Thursday, November 17, 2011

Philadelphia Again: University of Pennsylvania/Drexel University

It was a rainy day when I set off on my walk to the University of Pennsylvania, west of downtown across the Schuylkill River. But I was on a mission. My Uncle Bob had given me the addresses of the Friends (Quaker) School and house he and my father had attended and lived in for a year with my grandparents while they were between their missions to China and Puerto Rico.

The rain let up mid-morning. It had to be over, no? So I headed out. Not so lucky. Soon I was drenched. But its good to see a city in the rain sometimes - the reflections off the wet pavement, the low clouds clipping the sky scrapers.

University of Pennsylvania has a bit of family history, as both my father and grandfather did post doctorate work there. It struck me as a classic urban campus, with a historic core consisting of a tree shrouded walk lined by historic buildings, and a outer bark of modern high rise dorms and departments and busy urban streets. There was an unusual and interesting diversity of buildings in the historic section of U Penn. One of the great private universities in America, and nice enough to browse through, but not the most beautiful either.
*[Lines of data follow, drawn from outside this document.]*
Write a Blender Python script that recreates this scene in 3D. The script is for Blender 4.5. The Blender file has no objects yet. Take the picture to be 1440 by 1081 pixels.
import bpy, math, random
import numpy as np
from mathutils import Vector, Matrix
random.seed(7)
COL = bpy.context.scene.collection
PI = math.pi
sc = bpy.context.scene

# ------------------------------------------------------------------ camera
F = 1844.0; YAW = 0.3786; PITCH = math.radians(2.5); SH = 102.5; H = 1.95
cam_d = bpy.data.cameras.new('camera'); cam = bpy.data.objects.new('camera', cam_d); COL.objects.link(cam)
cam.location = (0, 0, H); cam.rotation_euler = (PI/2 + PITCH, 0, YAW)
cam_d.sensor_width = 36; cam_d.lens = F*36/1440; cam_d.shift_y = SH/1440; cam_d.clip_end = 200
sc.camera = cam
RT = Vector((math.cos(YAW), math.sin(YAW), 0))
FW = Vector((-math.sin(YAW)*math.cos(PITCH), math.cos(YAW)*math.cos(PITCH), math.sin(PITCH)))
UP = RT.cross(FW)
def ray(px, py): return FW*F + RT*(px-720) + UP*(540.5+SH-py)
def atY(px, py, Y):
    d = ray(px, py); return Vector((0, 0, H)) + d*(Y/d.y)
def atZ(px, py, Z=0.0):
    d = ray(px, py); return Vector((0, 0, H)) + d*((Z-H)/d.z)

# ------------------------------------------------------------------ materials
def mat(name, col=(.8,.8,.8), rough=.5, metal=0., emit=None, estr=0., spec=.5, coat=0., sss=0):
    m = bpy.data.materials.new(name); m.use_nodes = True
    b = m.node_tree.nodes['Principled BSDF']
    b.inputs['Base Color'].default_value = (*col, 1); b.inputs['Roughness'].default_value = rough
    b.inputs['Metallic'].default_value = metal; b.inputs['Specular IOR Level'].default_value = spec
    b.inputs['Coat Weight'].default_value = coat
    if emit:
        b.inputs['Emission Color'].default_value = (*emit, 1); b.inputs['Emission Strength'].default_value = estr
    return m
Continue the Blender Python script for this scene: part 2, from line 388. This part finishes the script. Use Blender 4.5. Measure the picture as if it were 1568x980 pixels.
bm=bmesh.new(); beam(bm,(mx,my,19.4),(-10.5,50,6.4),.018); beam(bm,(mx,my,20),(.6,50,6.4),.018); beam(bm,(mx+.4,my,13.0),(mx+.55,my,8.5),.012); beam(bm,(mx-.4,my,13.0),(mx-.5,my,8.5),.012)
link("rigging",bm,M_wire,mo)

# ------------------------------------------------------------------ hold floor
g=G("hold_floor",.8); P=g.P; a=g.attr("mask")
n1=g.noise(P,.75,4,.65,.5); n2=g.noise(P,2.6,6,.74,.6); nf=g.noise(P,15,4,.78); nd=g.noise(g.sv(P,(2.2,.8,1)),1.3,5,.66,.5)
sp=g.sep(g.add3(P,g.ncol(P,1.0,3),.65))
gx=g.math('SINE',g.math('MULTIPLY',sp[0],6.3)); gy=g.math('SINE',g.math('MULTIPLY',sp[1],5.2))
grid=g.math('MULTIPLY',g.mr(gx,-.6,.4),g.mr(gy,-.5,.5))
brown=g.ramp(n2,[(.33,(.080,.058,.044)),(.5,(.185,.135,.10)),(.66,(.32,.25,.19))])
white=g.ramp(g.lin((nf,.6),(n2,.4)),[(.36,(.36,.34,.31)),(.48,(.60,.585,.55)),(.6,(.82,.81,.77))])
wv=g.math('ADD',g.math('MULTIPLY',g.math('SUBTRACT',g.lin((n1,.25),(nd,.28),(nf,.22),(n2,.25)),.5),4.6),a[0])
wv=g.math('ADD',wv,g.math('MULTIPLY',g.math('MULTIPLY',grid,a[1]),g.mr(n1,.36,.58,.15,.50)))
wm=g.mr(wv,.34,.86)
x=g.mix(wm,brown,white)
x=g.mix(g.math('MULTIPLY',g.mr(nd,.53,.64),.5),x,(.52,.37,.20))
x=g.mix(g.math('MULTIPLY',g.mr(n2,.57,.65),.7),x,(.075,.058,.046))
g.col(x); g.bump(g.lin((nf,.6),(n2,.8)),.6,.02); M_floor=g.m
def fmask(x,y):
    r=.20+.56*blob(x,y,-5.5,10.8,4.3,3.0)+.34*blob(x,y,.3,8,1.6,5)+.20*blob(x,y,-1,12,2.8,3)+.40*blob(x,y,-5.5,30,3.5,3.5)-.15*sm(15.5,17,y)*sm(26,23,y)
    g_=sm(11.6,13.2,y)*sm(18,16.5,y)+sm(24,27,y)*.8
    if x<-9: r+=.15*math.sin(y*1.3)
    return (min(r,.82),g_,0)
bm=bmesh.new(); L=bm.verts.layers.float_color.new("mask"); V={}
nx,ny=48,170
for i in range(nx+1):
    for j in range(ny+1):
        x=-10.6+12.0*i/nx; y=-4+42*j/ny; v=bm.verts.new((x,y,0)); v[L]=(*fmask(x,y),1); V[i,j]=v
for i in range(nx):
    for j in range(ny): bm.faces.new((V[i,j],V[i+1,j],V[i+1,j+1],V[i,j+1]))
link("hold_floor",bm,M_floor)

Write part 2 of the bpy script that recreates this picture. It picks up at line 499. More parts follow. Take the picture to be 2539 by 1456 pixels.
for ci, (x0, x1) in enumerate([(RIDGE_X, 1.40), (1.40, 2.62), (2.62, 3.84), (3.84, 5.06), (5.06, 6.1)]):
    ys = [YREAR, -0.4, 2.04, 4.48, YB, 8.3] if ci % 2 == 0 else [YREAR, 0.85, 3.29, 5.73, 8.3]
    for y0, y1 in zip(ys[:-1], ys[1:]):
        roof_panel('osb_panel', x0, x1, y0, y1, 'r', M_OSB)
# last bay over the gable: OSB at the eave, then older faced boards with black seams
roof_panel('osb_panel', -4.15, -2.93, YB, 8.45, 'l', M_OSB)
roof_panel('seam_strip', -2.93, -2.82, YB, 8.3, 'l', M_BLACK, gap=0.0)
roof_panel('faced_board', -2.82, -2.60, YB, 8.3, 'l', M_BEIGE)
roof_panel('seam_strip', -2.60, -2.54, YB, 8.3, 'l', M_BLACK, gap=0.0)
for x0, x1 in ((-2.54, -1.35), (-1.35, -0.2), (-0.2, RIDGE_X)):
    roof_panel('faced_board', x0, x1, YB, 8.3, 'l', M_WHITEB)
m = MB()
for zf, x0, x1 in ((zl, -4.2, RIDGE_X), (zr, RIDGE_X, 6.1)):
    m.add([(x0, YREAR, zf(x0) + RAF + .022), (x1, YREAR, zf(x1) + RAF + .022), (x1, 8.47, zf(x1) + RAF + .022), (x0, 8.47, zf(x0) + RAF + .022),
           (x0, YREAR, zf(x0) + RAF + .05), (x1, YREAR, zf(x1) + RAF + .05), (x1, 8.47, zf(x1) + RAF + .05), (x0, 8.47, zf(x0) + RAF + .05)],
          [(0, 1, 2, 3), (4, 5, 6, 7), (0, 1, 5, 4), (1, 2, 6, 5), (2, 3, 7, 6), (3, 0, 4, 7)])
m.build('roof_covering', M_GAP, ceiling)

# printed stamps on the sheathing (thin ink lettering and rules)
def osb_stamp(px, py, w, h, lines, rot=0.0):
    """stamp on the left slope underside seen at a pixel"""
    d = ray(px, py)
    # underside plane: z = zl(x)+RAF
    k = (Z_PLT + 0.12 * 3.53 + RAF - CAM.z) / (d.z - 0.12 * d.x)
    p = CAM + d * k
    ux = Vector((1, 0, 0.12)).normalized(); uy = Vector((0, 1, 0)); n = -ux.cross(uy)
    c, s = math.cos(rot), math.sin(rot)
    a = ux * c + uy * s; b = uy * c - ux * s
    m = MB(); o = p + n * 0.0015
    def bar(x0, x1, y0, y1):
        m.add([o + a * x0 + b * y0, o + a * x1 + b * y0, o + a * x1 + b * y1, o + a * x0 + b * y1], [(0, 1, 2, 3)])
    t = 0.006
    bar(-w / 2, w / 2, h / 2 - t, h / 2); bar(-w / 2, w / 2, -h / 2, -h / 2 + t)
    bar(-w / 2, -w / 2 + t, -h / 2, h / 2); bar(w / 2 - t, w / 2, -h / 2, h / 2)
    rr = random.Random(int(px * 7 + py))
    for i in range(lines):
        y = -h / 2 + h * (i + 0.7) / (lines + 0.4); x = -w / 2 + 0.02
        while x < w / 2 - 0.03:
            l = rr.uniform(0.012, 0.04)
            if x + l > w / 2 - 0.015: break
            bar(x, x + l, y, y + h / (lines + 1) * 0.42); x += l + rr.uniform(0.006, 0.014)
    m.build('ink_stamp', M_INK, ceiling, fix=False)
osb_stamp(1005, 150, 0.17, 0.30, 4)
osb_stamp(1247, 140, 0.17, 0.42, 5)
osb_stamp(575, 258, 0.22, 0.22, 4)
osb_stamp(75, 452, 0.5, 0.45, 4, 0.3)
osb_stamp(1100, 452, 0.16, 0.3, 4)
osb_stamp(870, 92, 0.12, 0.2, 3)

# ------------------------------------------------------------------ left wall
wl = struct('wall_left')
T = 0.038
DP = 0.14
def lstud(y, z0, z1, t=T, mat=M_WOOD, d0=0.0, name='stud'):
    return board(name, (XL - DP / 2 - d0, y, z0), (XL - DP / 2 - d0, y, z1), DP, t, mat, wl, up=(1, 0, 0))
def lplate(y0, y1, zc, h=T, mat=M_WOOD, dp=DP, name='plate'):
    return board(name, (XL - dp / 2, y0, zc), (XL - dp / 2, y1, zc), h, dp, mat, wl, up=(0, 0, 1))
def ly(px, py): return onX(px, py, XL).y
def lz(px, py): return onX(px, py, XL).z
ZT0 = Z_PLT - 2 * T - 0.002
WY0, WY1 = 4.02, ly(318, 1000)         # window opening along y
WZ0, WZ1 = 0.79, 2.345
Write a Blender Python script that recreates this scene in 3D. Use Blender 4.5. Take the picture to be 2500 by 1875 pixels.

On the shores of the Schuylkill River, it had perfect access to the extensive trail system in Fairmont Park along the river. But that was for another day. Instead I headed north from the university and following my uncle's directions and ran into - Drexel. I never realized Drexel abutted U Penn. Now I knew why the neighborhood is called University City. I found the Friends School (now a community center for Drexel) and the house on a pretty residential street, likely full of Drexel staff and students, and headed back towards downtown.

Crossing the bridge, I came upon a ginormous classical revival building - the Amtrak station. The interior was one of those cavernous spaces that makes all public address announcements unintelligible. And in this case, it lacked the beauty of many big city stations from the heyday of rail.  Mostly it just felt big. I hustled on through and out the other side. There to get a better look of my favorite modern building in Philadelphia. I don't even know what it is called, but its pure, asymmetric form, its pristine reflective glass, its siting away from any tall buildings continually caught my eye, drew me to it, moved me like no other. I still just stare at it. I've got to find out what it is....

Now I walked up the river a ways to the Philadelphia Museum of Art to see the Faces of Jesus exhibit. I arrived at the coat room with a sodden rain coat and water dripping from my jeans. They were very kind and hung my coat to dry.

Rembrandt had revolutionized the depiction of Christ midway through his life by drawing a model from the Jewish community around him instead of hewing to the traditions before based on the iconography of Byzantium. A more naturalistic, human face - more personal. The history of the transformation was interesting, the original studies beautiful, but there was more digressions into influences and art history than I wanted to spend an afternoon with, so I wandered the halls in to the permanent exhibits to see the oriental, impressionist, and modern collections. An afternoon very well spent.

On the way back up Franklin Parkway, I stopped in at one of the other many public buildings that line it - the Rodin museum. The largest collection of Rodin sculptures outside France unfortunately was closed for renovation. Fortunately the sculpture garden was open and better yet, The Gates of Hell, his massive cast door featuring the universally recognized Thinker was displayed in the portico. It towered above me, swirling with motion and brooding. I'm not usually a huge fan of Rodin, but this was amazing. I stood to look a long time. Philadelphia is maybe not New York city or Chicago, but it definitely holds its own with many others in the arts.

Back to the hotel for a hot shower and dinner with my sweetie - our anniversary.